Fen – Dustwalker

Named after The Fens, a marshy region of eastern England, the post-rock meets occasional black outfit Fen emerged from the UK black metal scene in 2009 with their critically acclaimed debut Malediction Fields. Blending Enslaved inspired progressive riffs with a melodic airy soundscape proved to be quite a potent combination and really put Fen on the proverbial map almost overnight. Their follow-up, 2011′s Epoch, was somewhat darker in spirit but pulled back on the blackended raw nature of their debut for a more subdued affair. Unfortunately, because Epoch was designed as a holistic offering and not as eight discrete tracks, songs had a tendency to bleed into one other causing them to lose a bit of their identity. So despite containing some exceptionally beautiful moments, Epoch had a somewhat amorphous quality to it that had some listeners feeling a bit lost. Even the band conceded this point.

What’s interesting is that as soon as Epoch was released, writing immediately began for a new album which sought to rectify some of these issues. The culmination of this effort is their latest offering, Dustwalker. Does it succeed? Yes it does, but with a catch: Dustwalker, as the album title eludes to, explores even further the band’s post rock inklings and dreamy thematic arrangements, moving yet another nudge further away from their humble black metal beginnings. If you are looking for another Malediction Fields, this isn’t it, caveat emptor. Instead Dustwalker is a direct outgrowth of Epoch and refines not revolutionizes their core sound. But thankfully this time out, songs have a real identity to them and truly capture the spirit of the wetlands Fen was conceived from, brooding yet mysteriously beautiful.

Despite what I’ve told you thus far, opener and highlight “Consequences” pays immediate homage to their blackend roots with raspy vocals followed by a fair amount of blast beats and tremolo picking. You are then immediately captivated by Grungyn’s bass playing which provides the backbone for this 12+ minute epic. The zenith occurs right around the 7 minute mark, with a breakdown that bridges into a musical clearing where all the raw energy built up just softly fades away. Really beautiful stuff and probably my favorite Fen song to date. But even though “Consequences” is a must listen, it’s the next track, “Hands of Dust,” that really sets the tone for the rest of the album. The song begins with a beautiful melody where guitars dance around each other creating an ethereal atmosphere that has a real sense of fragility to it. Eventually it evolves or in some ways devolves into fiery black metal orthodoxy, with The Watcher almost screaming in agony at times.

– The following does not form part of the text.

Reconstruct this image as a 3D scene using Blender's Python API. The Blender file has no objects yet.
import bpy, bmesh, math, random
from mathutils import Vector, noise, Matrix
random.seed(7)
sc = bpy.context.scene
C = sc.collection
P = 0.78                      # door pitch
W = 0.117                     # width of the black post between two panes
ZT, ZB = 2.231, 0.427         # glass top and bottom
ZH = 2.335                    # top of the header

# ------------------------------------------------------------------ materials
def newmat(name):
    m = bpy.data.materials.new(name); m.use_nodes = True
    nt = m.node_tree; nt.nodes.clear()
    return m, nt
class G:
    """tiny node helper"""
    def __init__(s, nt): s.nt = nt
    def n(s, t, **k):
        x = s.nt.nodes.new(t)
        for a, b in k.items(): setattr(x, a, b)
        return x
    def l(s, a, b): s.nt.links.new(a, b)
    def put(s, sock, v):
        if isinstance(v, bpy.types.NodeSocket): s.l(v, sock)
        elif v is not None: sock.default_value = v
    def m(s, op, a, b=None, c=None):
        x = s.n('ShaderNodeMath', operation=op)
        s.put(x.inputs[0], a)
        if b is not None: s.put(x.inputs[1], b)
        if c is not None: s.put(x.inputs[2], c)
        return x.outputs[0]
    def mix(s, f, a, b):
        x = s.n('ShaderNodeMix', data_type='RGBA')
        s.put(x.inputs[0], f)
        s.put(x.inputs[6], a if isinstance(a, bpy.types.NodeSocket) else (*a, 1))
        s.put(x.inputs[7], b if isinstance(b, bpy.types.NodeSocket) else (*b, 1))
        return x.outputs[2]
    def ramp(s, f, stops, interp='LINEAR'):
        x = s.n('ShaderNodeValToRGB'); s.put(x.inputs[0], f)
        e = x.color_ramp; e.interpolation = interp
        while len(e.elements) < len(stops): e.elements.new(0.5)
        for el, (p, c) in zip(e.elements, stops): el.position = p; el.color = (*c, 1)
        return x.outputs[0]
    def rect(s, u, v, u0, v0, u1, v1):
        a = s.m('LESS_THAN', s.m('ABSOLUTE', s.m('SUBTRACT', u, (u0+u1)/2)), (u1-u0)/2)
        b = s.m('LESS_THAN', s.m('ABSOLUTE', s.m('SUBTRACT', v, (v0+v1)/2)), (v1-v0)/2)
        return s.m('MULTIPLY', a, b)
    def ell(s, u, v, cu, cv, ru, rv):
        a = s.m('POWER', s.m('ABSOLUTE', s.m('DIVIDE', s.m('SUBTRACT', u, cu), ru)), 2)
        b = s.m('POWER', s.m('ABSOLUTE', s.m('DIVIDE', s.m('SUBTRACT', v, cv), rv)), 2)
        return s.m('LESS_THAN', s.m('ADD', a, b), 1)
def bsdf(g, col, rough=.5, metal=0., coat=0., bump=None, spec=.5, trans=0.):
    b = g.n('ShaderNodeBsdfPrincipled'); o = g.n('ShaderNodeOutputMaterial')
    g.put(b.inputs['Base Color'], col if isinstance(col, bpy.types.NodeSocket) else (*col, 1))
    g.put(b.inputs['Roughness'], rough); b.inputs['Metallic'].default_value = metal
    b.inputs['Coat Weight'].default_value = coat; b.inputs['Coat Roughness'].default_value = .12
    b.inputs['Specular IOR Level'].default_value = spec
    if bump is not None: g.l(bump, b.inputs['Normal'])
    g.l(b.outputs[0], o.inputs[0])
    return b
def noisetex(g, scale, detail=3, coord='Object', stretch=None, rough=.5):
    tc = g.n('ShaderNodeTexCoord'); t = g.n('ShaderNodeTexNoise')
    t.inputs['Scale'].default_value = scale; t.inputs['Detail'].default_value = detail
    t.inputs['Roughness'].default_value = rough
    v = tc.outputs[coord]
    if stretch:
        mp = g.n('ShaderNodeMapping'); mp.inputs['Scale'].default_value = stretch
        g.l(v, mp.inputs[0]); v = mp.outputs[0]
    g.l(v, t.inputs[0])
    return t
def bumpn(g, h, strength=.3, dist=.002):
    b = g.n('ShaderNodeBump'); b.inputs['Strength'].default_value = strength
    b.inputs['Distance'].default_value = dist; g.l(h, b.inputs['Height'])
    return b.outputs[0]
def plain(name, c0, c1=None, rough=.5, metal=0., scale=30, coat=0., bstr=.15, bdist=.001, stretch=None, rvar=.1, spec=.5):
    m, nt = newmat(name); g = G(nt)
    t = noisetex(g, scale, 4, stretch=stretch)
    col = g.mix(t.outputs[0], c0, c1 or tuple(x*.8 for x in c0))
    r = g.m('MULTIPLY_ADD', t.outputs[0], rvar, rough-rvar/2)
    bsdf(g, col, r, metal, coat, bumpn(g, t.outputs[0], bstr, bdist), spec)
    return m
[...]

“Spectre” immediately dives into full blown post-rock with more fantastic bass acting as a wonderful contrast to the Pink Floyd guitars and sound effects. The song eventually reaches its climatic shift right around the 8:00 mark where it picks up some steam to carry us to the end. “Reflections” is a short introspective interlude that ushers in the other major album highlight, “Wolf Sun.” A catchy 7 minute little (!) diddy that instantly grabs your attention and keeps you engaged throughout. The breakdown before 3:00 is spellbinding and definitely showcases Fen’s superb craftsmanship.

The album ends with two more atmospheric behemoths, “The Black Sound” and “Walking the Crowpath.” Ironically, “The Black Sound” is somewhat subdued and never really plateaus. Even with The Watcher growling at you, the music never really lashes out, but rather serves to provide pure dark ambiance. The album’s finality, “Walking the Crowpath,” returns to the bog with furious tremolo picking and a mid-section filled with Agallochian sounding monologue. Its an intense ending to an overall very enjoyable listening experience.

Dustwalker was recorded at Two Harts Studios by Barry Haynes and mixed/mastered at Shockwave Studios by leader guitarist and vocalist The Watcher. What happened? As I stated above, the bass guitar is really the true and only highlight of the mix. But I am really at a lost on what The Watcher was trying to accomplish here given the melodic nature that underscores every track. The songs have a somewhat muffled sound where the music almost feels distant and removed. And because of the copious amount of dynamic compression applied, the drums are just completely drowned out, they literally feel faded in the mix which just sounds weird. Where Dustwalker improved upon Epoch musically, it took a step back production wise.

Other than some production mishaps, this is still a step up from their last full length and firmly establish Fen’s position as one of UK’s top black metal outfits. Dustwalker is intense, dreamy, yet haunting and at times, even spiritual. For fans of Epoch, this is your album.